Japan Spots Chinese Warships Near Disputed Gas Field
TOKYO (AFP)
Sep 09, 2005

Japanese authorities said Friday they had seen Chinese warships for the first time near a disputed gas field in the East China Sea which Tokyo recently opened to exploration.

A fleet of five ships, including a 7,940-tonne Sovremenny-class destroyer, had been spotted mid-morning by a Japanese P-3C patrol plane near the Chunxiao gas field, said the Defense Agency's maritime staff office.

The gas field lies just on China's side of what Japan claims to be the median line between their exclusive economic zones. China does not recognize the line.

In November, Japan spotted a Chinese nuclear submarine intruding into what it considers its waters near the gas fields.

Relations between the nations have seriously deteriorated this year over both the gas field and memories of Japan's bloody wartime occupation of China.

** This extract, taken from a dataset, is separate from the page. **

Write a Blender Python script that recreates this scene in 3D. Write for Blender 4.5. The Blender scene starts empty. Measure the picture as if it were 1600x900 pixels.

Beijing has been incensed at visits to a Tokyo war shrine by Prime Minister Junichiro Koizumi, who is predicted to win a general election Sunday which he has kept focused on domestic economic reforms.

The other ships seen Friday were two guided-missile frigates, a supply ship and an intelligence-gathering ship, the Defense Agency said.

The destroyer and the guided-missile frigates circled around the oil rig clockwise, the Jiji Press news agency reported quoting naval officials.

China National Offshore Oil Corp. said last month that it would start gas production in the field by the end of September, drawing a protest from the Japanese foreign ministry.

The fleet activity could possibly be a "demonstration" ahead of the start of gas production," Jiji quoted Japanese government officials as saying.

A series of high-level meetings on the gas dispute between Japan and China has led to no agreement other than to continue dialogue.

In July, China protested against Japan's decision to give permission to a first company, Tokyo-based Teikoku Oil, to explore an area on Japan's side of the middle line.

China began drilling unilaterally in the area in 2003, and Japan is concerned that Chunxiao and another gas field which China is developing stretch into what Tokyo considers its sector.

A Japanese survey in 1999 estimated the disputed fields had a massive 200 billion cubic meters (seven trillion cubic feet) of gas.

Japan and China are two of the world's biggest energy importers and have also clashed over getting priority to an oil pipeline being built in Russia.